JOB: Repeat exactly the lines from the start of the material below up to and including the "PI = math.pi" line.
--- Start GIVEN MATERIAL ---
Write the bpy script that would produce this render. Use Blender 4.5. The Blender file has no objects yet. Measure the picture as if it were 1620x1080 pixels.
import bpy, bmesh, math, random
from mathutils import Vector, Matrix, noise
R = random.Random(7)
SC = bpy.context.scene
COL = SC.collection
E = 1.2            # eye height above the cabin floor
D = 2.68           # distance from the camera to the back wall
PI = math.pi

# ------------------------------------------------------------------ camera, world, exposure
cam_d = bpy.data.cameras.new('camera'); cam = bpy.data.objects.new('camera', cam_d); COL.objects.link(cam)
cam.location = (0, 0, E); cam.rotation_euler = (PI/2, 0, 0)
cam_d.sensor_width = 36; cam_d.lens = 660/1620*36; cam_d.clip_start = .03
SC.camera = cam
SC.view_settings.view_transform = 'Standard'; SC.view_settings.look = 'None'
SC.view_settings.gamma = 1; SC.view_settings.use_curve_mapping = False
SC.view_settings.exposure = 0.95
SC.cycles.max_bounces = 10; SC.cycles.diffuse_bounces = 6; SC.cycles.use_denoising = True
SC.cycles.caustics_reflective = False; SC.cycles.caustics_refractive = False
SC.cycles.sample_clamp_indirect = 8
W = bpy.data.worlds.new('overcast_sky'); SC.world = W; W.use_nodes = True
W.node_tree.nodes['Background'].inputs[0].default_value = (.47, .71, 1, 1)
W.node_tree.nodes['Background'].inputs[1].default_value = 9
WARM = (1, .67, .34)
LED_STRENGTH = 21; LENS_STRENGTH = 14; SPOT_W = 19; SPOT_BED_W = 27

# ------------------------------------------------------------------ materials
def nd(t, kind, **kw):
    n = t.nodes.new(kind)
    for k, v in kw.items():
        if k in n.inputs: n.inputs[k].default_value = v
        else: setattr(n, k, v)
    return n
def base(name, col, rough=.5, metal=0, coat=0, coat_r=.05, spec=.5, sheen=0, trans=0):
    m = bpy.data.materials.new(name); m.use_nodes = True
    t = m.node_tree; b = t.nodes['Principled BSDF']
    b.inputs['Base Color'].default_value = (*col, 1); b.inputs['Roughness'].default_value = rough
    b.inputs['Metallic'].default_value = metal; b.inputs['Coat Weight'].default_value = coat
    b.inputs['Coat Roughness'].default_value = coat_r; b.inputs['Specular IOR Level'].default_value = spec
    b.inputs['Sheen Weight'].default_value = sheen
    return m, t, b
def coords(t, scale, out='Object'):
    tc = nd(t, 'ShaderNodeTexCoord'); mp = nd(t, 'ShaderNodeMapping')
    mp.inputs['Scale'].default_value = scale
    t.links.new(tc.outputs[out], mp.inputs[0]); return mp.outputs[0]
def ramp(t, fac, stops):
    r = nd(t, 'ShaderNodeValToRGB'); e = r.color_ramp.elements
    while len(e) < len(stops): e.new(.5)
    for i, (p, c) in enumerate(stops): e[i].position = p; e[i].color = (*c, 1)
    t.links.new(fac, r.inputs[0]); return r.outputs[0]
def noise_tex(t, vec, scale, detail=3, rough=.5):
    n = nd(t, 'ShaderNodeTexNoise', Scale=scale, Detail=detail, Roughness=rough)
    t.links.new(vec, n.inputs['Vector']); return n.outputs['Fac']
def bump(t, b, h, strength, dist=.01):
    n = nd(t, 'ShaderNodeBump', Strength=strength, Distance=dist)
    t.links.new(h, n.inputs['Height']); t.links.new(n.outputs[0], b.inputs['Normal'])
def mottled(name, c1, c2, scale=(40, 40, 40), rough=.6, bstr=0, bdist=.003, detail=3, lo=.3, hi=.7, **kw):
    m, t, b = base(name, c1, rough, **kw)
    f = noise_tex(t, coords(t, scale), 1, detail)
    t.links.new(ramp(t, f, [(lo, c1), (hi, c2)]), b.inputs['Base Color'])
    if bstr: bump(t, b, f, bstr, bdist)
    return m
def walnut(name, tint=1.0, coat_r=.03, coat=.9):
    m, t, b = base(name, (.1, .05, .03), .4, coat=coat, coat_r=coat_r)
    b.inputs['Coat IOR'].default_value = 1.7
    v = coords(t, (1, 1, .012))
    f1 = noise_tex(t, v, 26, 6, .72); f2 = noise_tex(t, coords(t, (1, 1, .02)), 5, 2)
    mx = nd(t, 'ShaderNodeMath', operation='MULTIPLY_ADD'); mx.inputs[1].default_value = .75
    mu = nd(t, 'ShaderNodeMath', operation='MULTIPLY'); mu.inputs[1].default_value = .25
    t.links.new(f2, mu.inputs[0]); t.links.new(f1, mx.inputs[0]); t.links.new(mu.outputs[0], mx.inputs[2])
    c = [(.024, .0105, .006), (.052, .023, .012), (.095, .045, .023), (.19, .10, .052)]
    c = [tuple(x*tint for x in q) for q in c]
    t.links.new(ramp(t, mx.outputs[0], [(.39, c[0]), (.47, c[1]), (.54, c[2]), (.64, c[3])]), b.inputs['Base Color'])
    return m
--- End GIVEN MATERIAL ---
OUTPUT FOR THIS EXERCISE:
Write the bpy script that would produce this render. Use Blender 4.5. The Blender file has no objects yet. Measure the picture as if it were 1620x1080 pixels.
import bpy, bmesh, math, random
from mathutils import Vector, Matrix, noise
R = random.Random(7)
SC = bpy.context.scene
COL = SC.collection
E = 1.2            # eye height above the cabin floor
D = 2.68           # distance from the camera to the back wall
PI = math.pi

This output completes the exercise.